Dice Octavio Paz, en su obra Itinerario, que «la democracia es un método de convivencia civilizada... que pide que cada uno sea capaz de convivir con su vecino, que la minoría acepte la voluntad de la mayoría, que la mayoría respete la minoría y que todos preserven y defiendan los derechos de los individuos».
A pesar de las complejas y desafiantes circunstancias que estaba viviendo nuestro país tras el ascenso de la extrema derecha en algunos de nuestros ayuntamientos y gobiernos autonómicos, el domingo pasado tuvimos de nuevo la enorme responsabilidad, pero también el gran privilegio, de participar con nuestro voto en unas elecciones generales, definidas como de las más relevantes en la historia de nuestra democracia.

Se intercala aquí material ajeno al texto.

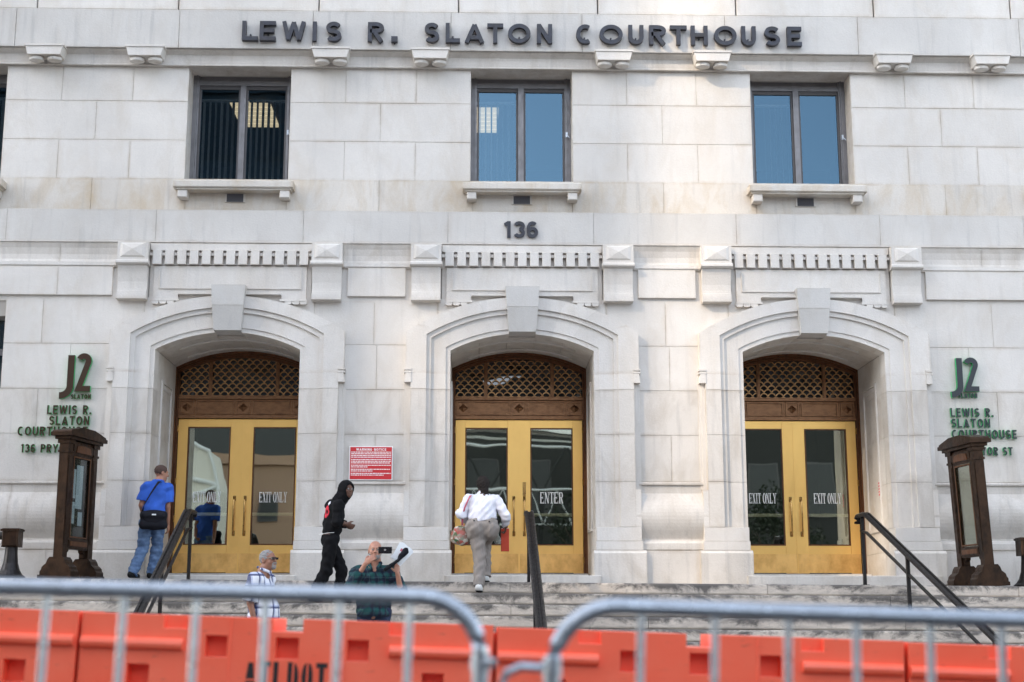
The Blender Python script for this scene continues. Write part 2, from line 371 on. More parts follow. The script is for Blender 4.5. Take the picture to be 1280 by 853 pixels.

Las elecciones son siempre la gran fiesta de la democracia. Cada jornada electoral es un triunfo de los derechos y libertades frente a teocracias, dictaduras y oligarquías. Es una fiesta en la que se entremezcla lo profano y lo sagrado. Porque sagrado es todo aquello que merece un respeto excepcional, con independencia de su naturaleza religiosa o laica, que no debe ser ofendido, y que debe ser preservado, porque es imprescindible para nuestra convivencia, y profano porque a la vez se vive como algo ordinario en nuestro camino, que busca satisfacer nuestras necesidades materiales a través del poder y el liderazgo, y que con sus reglas, contradicciones y promesas, estimula nuestras esperanzas.
Cada jornada electoral me emociona y me recuerda la ilusión que sentimos al participar en las primeras elecciones democráticas, tras una larga dictadura, y que tanto esfuerzo costaron. Es la ilusión que sentí de nuevo siempre que tuve el privilegio de ser observadora electoral en países que saliendo de una dictadura habían convocado sus primeros comicios.
Recuerdo especialmente en Kirguistán, el año 2010, siendo jefa del gobierno provisional de la diplomática Roza Otumbáyeva. Una emocionante ceremonia de apertura de los colegios electorales, con el objeto de evidenciar el respeto debido y la relevancia del momento para la convivencia, resaltaba el cariz sagrado de unas elecciones democráticas. Una experiencia que recomiendo con pasión a cualquier demócrata, porque es en el respeto y la ilusión que pueden generar unas elecciones, donde radica su fuerza de seducción. Por eso los dictadores que, como decía mi colega Paco Sosa Wagner, fusilan las ilusiones antes que a las personas, las prohíben.
Las personas de bien cuidan las formas y las palabras, buscan acuerdos sensatos que beneficien a toda la población. Lo contrario genera división. El respeto es la base de toda convivencia, porque, sin ésta, no es posible avanzar en la solución de los grandes problemas que nos preocupan.